Virat Kohli (picture courtesy: BCCI/iplt20.com)
Virat Kohli (picture courtesy: BCCI/iplt20.com)

Bottom of the IPL points table after eight matches; seven convincing losses and one unconvincing victory; a group of players that seemingly have no idea how to handle the pressure on the field. Royal Challengers Bangalore have had a torrid start to IPL 2019, and their exit from playoff contention is all but confirmed with just six more matches to play.

The script for RCB looks similar to last year - a strong batting unit with two of the best batsmen of the modern era, a good Indian fast bowling unit, a decent international middle order and a world class leg spinner. And yet, arguably one of the best teams on paper are the worst team on the field, two years in a row.

There have always been doubts over the abilities of Captain Virat Kohli, but the batsman Kohli has always made sure that any flawed decision taken on the field is rectified by the runs he scores. But the runs are not flowing as freely this IPL season, and hence the flaws are looking larger.

A captain's role is to induce confidence in the players on the field. We have seen Sourav Ganguly doing that very well, protecting his players with his life, and showing very less disappointment or aggression if a fielder misses a catch or a bowler bowls a bad ball. Ganguly saved all his aggression for the opponents.

MS Dhoni also mastered the art of bringing the best out of his players. For instance, Deepak Chahar has played the role of leading the CSK fast bowling unit with panache, as Dhoni has kept giving him confidence.

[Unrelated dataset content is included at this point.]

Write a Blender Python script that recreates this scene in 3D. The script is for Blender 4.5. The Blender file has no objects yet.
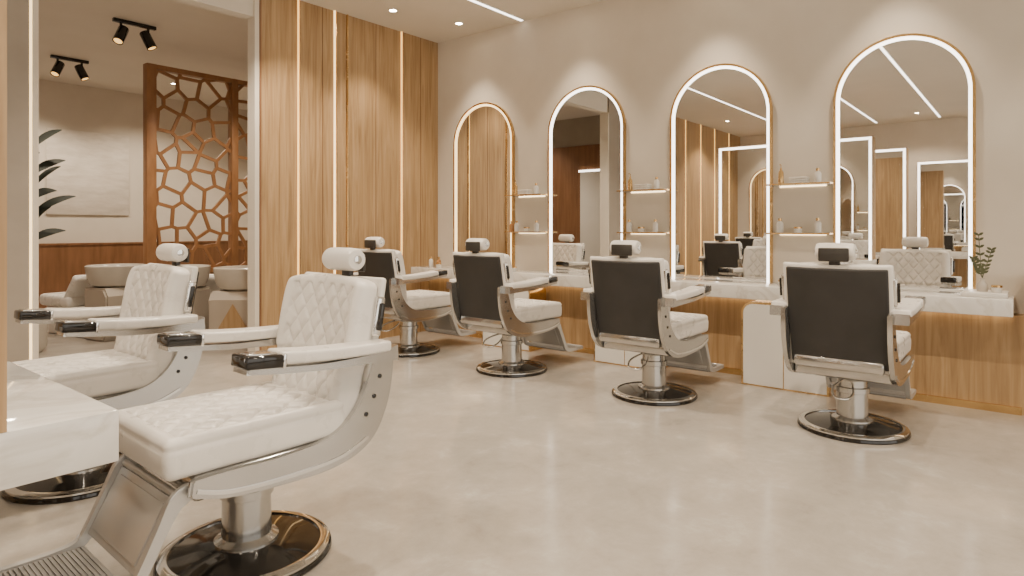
import bpy, bmesh, math, random
from mathutils import Vector, Matrix
random.seed(7)
scene = bpy.context.scene
COL = scene.collection
pi = math.pi

# ------------------------------------------------------------------ materials
def new_mat(name, color, rough=0.5, metal=0.0, emit=None, estr=0.0, coat=0.0, trans=0.0):
    m = bpy.data.materials.new(name); m.use_nodes = True
    b = m.node_tree.nodes["Principled BSDF"]
    b.inputs["Base Color"].default_value = (*color, 1)
    b.inputs["Roughness"].default_value = rough
    b.inputs["Metallic"].default_value = metal
    b.inputs["Coat Weight"].default_value = coat
    b.inputs["Transmission Weight"].default_value = trans
    if emit:
        b.inputs["Emission Color"].default_value = (*emit, 1)
        b.inputs["Emission Strength"].default_value = estr
    return m

def noise_mat(name, stops, scale=(1,1,1), nscale=5, detail=6, rough=(0.4,0.5), metal=0, bump=0.0, distort=0.0, nrough=0.55, bumpscale=None):
    m = bpy.data.materials.new(name); m.use_nodes = True
    nt = m.node_tree; N = nt.nodes; L = nt.links
    b = N["Principled BSDF"]; b.inputs["Metallic"].default_value = metal
    tc = N.new("ShaderNodeTexCoord"); mp = N.new("ShaderNodeMapping")
    mp.inputs["Scale"].default_value = scale
    L.new(tc.outputs["Object"], mp.inputs["Vector"])
    n = N.new("ShaderNodeTexNoise"); n.inputs["Scale"].default_value = nscale
    n.inputs["Detail"].default_value = detail; n.inputs["Distortion"].default_value = distort
    n.inputs["Roughness"].default_value = nrough
    L.new(mp.outputs[0], n.inputs["Vector"])
    r = N.new("ShaderNodeValToRGB"); cr = r.color_ramp
    cr.elements[0].position = stops[0][0]; cr.elements[0].color = (*stops[0][1], 1)
    cr.elements[1].position = stops[-1][0]; cr.elements[1].color = (*stops[-1][1], 1)
    for p, c in stops[1:-1]:
        e = cr.elements.new(p); e.color = (*c, 1)
    L.new(n.outputs["Fac"], r.inputs["Fac"]); L.new(r.outputs["Color"], b.inputs["Base Color"])
    mr = N.new("ShaderNodeMapRange"); mr.inputs["To Min"].default_value = rough[0]; mr.inputs["To Max"].default_value = rough[1]
    mr.inputs["From Min"].default_value = 0.3; mr.inputs["From Max"].default_value = 0.7
    L.new(n.outputs["Fac"], mr.inputs["Value"]); L.new(mr.outputs[0], b.inputs["Roughness"])
    if bump:
        bp = N.new("ShaderNodeBump"); bp.inputs["Strength"].default_value = bump; bp.inputs["Distance"].default_value = 0.01
        if bumpscale:
            n2 = N.new("ShaderNodeTexNoise"); n2.inputs["Scale"].default_value = bumpscale
            L.new(tc.outputs["Object"], n2.inputs["Vector"]); L.new(n2.outputs["Fac"], bp.inputs["Height"])
        else:
            L.new(n.outputs["Fac"], bp.inputs["Height"])
        L.new(bp.outputs[0], b.inputs["Normal"])
    return m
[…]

Then why is Umesh Yadav, a Team India regular, struggling to put up a decent performance, let alone a match-winning one, for RCB?

A captain's role is to play the best XI keeping the conditions in mind, and there too Kohli has come a cropper. It is baffling how Akshdeep Nath gets games with Heinrich Klaasen sitting out, when only three international players are in the team.

Thankfully the IPL is a domestic league with very little at stake. Thankfully, Kohli will have the advisory services of MS Dhoni and Rohit Sharma, if needed, for the upcoming World Cup.

But the concern for a fan of Indian cricket is not just the World Cup, but also the future after it. Once the calm head of Dhoni retires, will the Indian team look as organized as they are now? Is captain Kohli really in charge of the team, or is he just the face of Indian cricket?